Sanıklardan eski Sahil Güvenlik Komutanı Tümamiral Hakan Üstem ve eski Sahil Güvenlik Komutanlığı Harekat Başkanı Süleyman Yarayan'ın, "hürriyeti tahdit" suçlarından beraati istenen mütalaada, bu kişilerin dosyalarının, Ankara'ya gönderilmesi öngörüldü.

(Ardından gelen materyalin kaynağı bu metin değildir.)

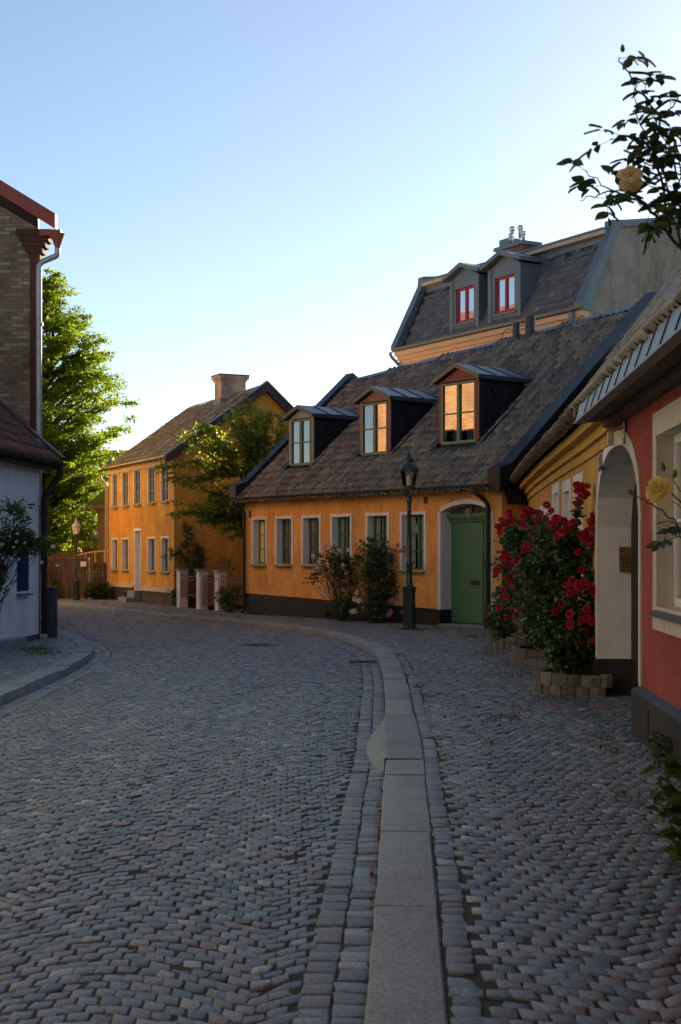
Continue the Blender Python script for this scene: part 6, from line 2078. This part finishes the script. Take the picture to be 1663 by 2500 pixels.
mb = MB(); mb.lathe([(.10, -.02), (.10, .95), (.11, .955), (.11, .985), (.09, .99)], (-5.62, 27.75, 0), 12)
props(mb.build('utility_post', M['greybox'], None, 'auto'), 'dark grey round post standing beside the black downpipe', 'post')
mh = thing('manhole_cover', 'round cast iron manhole cover set in the cobbled road', 'manhole cover', (MAN[0], MAN[1], -.11))
mb = MB(); mb.lathe([(.40, -.03), (.40, .004), (.345, .004), (.345, -.004), (.34, -.004)], (MAN[0], MAN[1], -.11), 32); mb.build('ring', M['castiron'], mh)
mb = MB(); mb.lathe([(.335, -.03), (.335, .002)], (MAN[0], MAN[1], -.11), 32)
for i in range(5):
    mb.box(Fid, MAN[0] - .22, MAN[0] + .22, MAN[1] - .2 + i * .09, MAN[1] - .17 + i * .09, -.109, -.104)
mb.build('lid', M['castiron'], mh)
mb = MB()
for i in range(9):
    mb.box(Fid, DRAIN[0] - .20, DRAIN[0] + .20, DRAIN[1] - .2 + i * .045, DRAIN[1] - .18 + i * .045, -.12, -.092)
mb.box(Fid, DRAIN[0] - .22, DRAIN[0] - .20, DRAIN[1] - .21, DRAIN[1] + .2, -.12, -.092); mb.box(Fid, DRAIN[0] + .20, DRAIN[0] + .22, DRAIN[1] - .21, DRAIN[1] + .2, -.12, -.092)
props(mb.build('drain_grate', M['castiron']), 'slotted iron drain grate beside the kerb bend', 'drain grate')
# concrete ramp bulging from the kerb
NU, NV = 44, 18
V, F = [], []
for i in range(NU + 1):
    for j in range(NV + 1):
        u = .5 - .5 * math.cos(math.pi * i / NU)
        y = 11.35 + u * 3.1
        kx = np.interp(y, KRs[:, 1], KRs[:, 0])
        sh0 = max(0.0, math.sin(math.pi * u)) ** .62
        wd = .22 * sh0 + .004
        if j <= 5:
            x = kx + .29 - .29 * j / 5
            z = .0085
        else:
            q = (j - 5) / (NV - 5)
            x = kx - wd * q
            z = .0085 - (.128 * (q * q * (3 - 2 * q)) if sh0 > .05 else .0)
        V.append((x, y, z + .0025 * math.sin(y * 7 + x * 9)))
for i in range(NU):
    for j in range(NV):
        o = i * (NV + 1) + j
        F.append((o, o + NV + 1, o + NV + 2, o + 1))
props(fast('kerb_ramp', V, F, M['concrete'], None, None, True), 'smooth concrete ramp bulging from the kerb down onto the cobbles', 'ramp')

# scattered petals and grass in the joints
rg = np.random.default_rng(900)
def scatter(centers, n, sp):
    out = []
    for (x, y), k in zip(centers, n):
        out.append(np.stack([rg.normal(x, sp[0], k), rg.normal(y, sp[1], k), np.full(k, .012)], 1))
    return np.concatenate(out)
P = scatter([(2.25, 16.0), (1.9, 18.2), (2.35, 20.0), (2.0, 14.0), (1.4, 12.0), (2.2, 23.5), (2.3, 15.7), (2.6, 17.6), (2.8, 20.9)], [60, 50, 40, 16, 10, 20, 50, 60, 60], (.35, .9))
P2 = scatter([(.16, 7.0), (.27, 9.2), (.3, 10.8)], [22, 22, 16], (.035, .8)); P2[:, 2] = -.10
P2[:, 0] = np.interp(P2[:, 1], KRs[:, 1], KRs[:, 0]) - np.abs(rg.normal(.012, .015, len(P2)))
for k in range(2):
    P[-120 + 60 * k:(-60 if k == 0 else None), 2] = .23
V, F, R = leaves(np.concatenate([P, P2]), .035, rg, 2.5, 0, .9)
props(fast('petals', V, F, M['petal_red'], None, R), 'fallen crimson petals strewn over the pavement near the planters', 'petals', kind='stuff')
def grass(centers, name='grass'):
    V, F, R = [], [], []
    for (x, y, z, n, sp, h) in centers:
        for i in range(n):
            p = np.array([rg.normal(x, sp), rg.normal(y, sp * 1.6), z])
            d = np.array([rg.normal(0, .5), rg.normal(0, .5), 1]); d /= np.linalg.norm(d)
            s_ = np.cross(d, [rg.normal(), rg.normal(), 0]); s_ /= np.linalg.norm(s_) + 1e-9
            hh = h * rg.uniform(.5, 1.2)
            b = len(V)
            V += [p - s_ * .006, p + s_ * .006, p + d * hh]
            F.append((b, b + 1, b + 2)); R.append(rg.random())
    return props(fast(name, V, F, M['leaf_shrub'], None, R), 'thin grass and moss growing in the paving joints', 'grass', kind='stuff')
gc = [(3.1, 28.4, 0, 160, .14, .10), (2.6, 28.0, 0, 90, .1, .06), (2.45, 23.2, 0, 120, .18, .07), (2.3, 19.0, 0, 90, .2, .05), (2.35, 16.15, 0, 60, .12, .05), (2.6, 15.9, 0, 50, .12, .05), (1.62, 30.4, 0, 70, .09, .07), (1.35, 30.9, 0, 70, .1, .07), (-4.9, 23.3, 0, 160, .14, .07), (-5.2, 24.2, 0, 200, .16, .08), (2.25, 11.8, 0, 24, .05, .06), (2.35, 12.6, 0, 24, .05, .06), (1.3, 12.3, 0, 16, .04, .05), (1.9, 9.6, 0, 26, .06, .06), (.98, 17.5, 0, 40, .05, .05), (1.02, 16.3, 0, 30, .04, .05), (.9, 19, 0, 20, .02, .04), (.92, 21, 0, 20, .02, .04), (.93, 23, 0, 20, .02, .04), (.2, 35.4, 0, 120, .4, .06), (-.8, 36.6, 0, 80, .3, .06), (1.5, 13.9, 0, 14, .04, .05), (2.0, 30.9, 0, 60, .15, .05)]
grass(gc)
mb = MB(); mb.box(Fid, 1.50, 1.80, 14.2, 14.55, -.03, -.012)
props(mb.build('sunken_cover', M['castiron']), 'small rusty cover sunk in the pavement before the archway', 'cover')
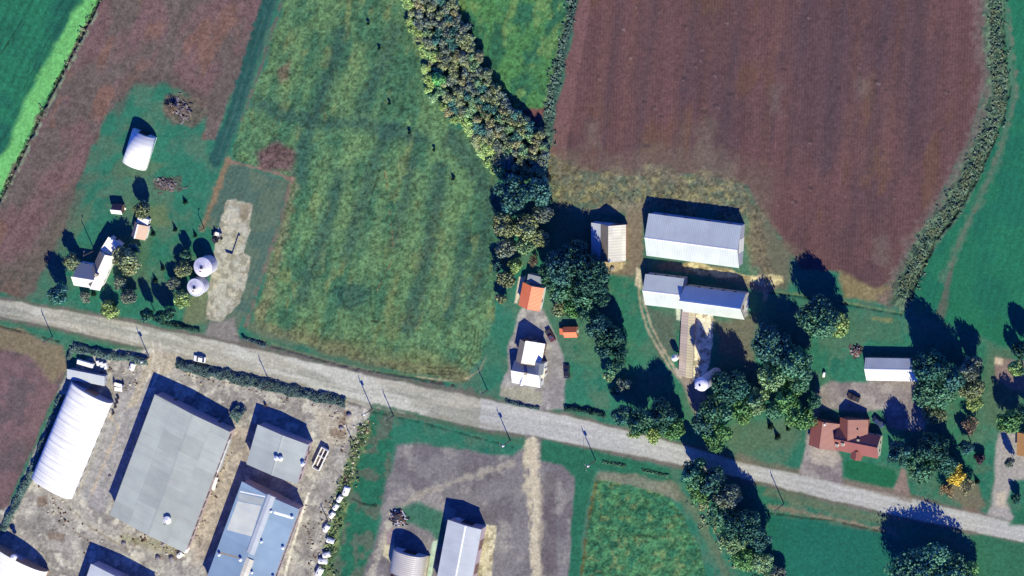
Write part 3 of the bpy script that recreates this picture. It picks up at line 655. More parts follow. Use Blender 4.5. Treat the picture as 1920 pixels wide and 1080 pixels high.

Eski Genelkurmay Konsept Teşkilat ve Harbe Hazırlık Daire Başkanı Gürel Kaynak, Hayrettin İmren'in "mahrem abisi" olduğu iddia edilen Aytekin Tekin'in "silahlı terör örgütüne üye olmak" suçundan cezalandırılması istenen mütalaada, firari sanıklar örgüt elebaşı Fetullah Gülen ile eski Kuzey Görev Grup Komutanı Tuğamiral Ayhan Bay ve tutuklu sanık eski Deniz Hava Komutanı Tuğamiral Tezcan Kızılelma'nın da aralarında bulunduğu 35 sanığın dosyasının, delil toplama süreci ve kamera kayıtları incelemesinin henüz tamamlanmaması dolayısıyla ayrılması talebinde bulunuldu.